Толчком для такой своеобразной, в полном смысле слова самостоятельной работы мысли было, конечно, отсутствие школьного образования»[5].
Аналогичным образом, а подчас гораздо резче, высказывались о Петрове-Водкине и другие коллеги. В силу известной привычки смысл подобных суждений усваивается с легкостью, но если чуть вдуматься, звучат они очень смешно. Что ж получается: либо школьное образование, либо самостоятельная работа мысли? И не забавна ли вера умного и талантливого Конашевича в «давно известные» причины разных явлений? Положим, вера эта утвердилась на школьной скамье. Но ведь любой учебник безусловно отстает от современной ему науки, и намного. Значит, ссылки на давность установления наукой тех или иных законов заключают в себе глубокое недоразумение.

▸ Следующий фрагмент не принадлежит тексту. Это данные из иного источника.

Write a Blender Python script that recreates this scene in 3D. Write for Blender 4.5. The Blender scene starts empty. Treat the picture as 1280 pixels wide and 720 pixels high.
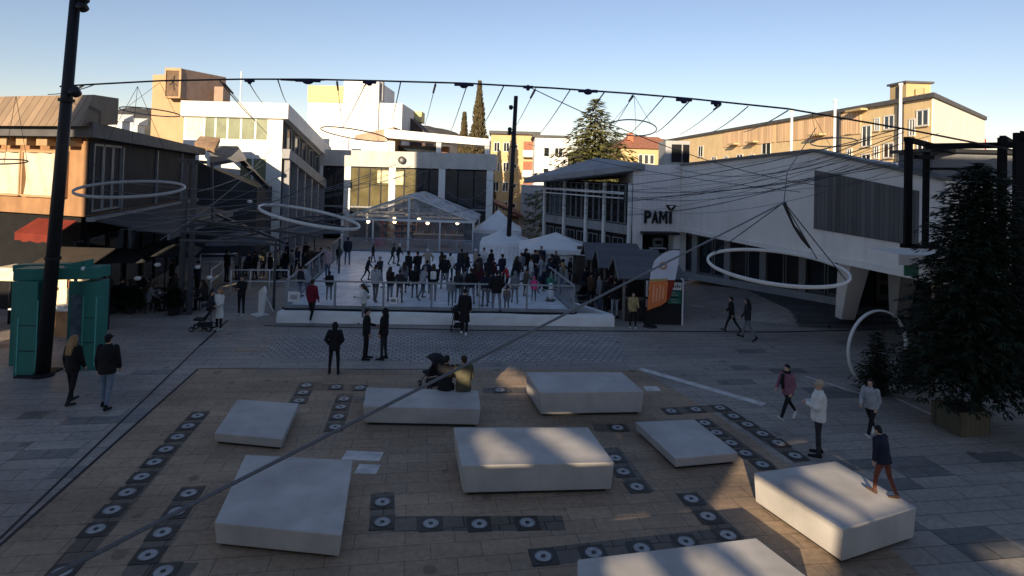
import bpy, bmesh, math, random
import numpy as np
from mathutils import Vector, Matrix
random.seed(7)
R = math.radians
sc = bpy.context.scene
COL = sc.collection

# ------------------------------------------------------------------ camera
FPX, H, PITCH, ROLL, YH = 750.0, 6.4, R(1.2), R(1.6), 217.0
YP = YH - FPX * math.tan(PITCH)
CAM = Vector((0, 0, H))
RM = Matrix.Rotation(R(90) + PITCH, 3, 'X') @ Matrix.Rotation(ROLL, 3, 'Z')
cd = bpy.data.cameras.new('camera')
cam = bpy.data.objects.new('camera', cd)
COL.objects.link(cam)
cam.matrix_world = Matrix.Translation(CAM) @ RM.to_4x4()
cd.sensor_width = 36.0
cd.lens = 36.0 * FPX / 1280
cd.shift_y = (YP - 360.0) / 1280
cd.clip_start = 0.1
cd.clip_end = 6000
sc.camera = cam

def ray(px, py):
    return RM @ Vector(((px - 640) / FPX, -(py - YP) / FPX, -1.0))
def at(px, py, Y):                       # point on the sight line at depth Y
    d = ray(px, py)
    return CAM + d * (Y / d.y)
def G(px, py, z=0.0):                    # point on the level z
    d = ray(px, py)
    return CAM + d * ((z - H) / d.z)
def XY(v):
    return (v.x, v.y)

# ------------------------------------------------------------------ tags
def tag(o, label=None, cat=None, group=None, kind=None):
    if label: o['label'] = label
    if cat: o['category'] = cat
    if group: o['group'] = group
    if kind: o['kind'] = kind
    return o
def empty(name, loc=(0, 0, 0), rz=0.0, label=None, cat=None, group=None):
    o = bpy.data.objects.new(name, None)
    o.empty_display_size = 0.2
    COL.objects.link(o)
    o.location = loc
    o.rotation_euler = (0, 0, rz)
    return tag(o, label, cat, group)
def copy_tree(o, parent=None):
    c = o.copy()
    COL.objects.link(c)
    if parent is not None:
        c.parent = parent
    for ch in list(KIDS.get(o.name, [])):
        d = copy_tree(ch, c)
        KIDS.setdefault(c.name, []).append(d)
    return c
KIDS = {}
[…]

Респектабельная позиция так называемых образованных людей, в том числе и художников, на деле оборачивается или отсутствием цельного мировоззрения, или нежеланием расширять познавательный горизонт, проходя, как говорил Петров-Водкин, «через всю ширину жизни». Впрочем, и в границах своего художнического круга Петров-Водкин мог найти родственные натуры. Среди представителей типа, обозначаемого как «теоретизирующий художник», — Альберти, Леонардо да Винчи, Пуссен, Хогарт, Делакруа, Александр Иванов, Гильдебранд, Кандинский, Фаворский… Даже этих нескольких имен более чем достаточно, чтобы понять, что Петров-Водкин оказался в неплохой компании. А ведь и глубоко ценимому им Леонардо приходилось в свое время спорить с носителями книжной учености, хотя сейчас вряд ли кто-нибудь из их потомков всерьез решился бы назвать Леонардо «необразованным человеком».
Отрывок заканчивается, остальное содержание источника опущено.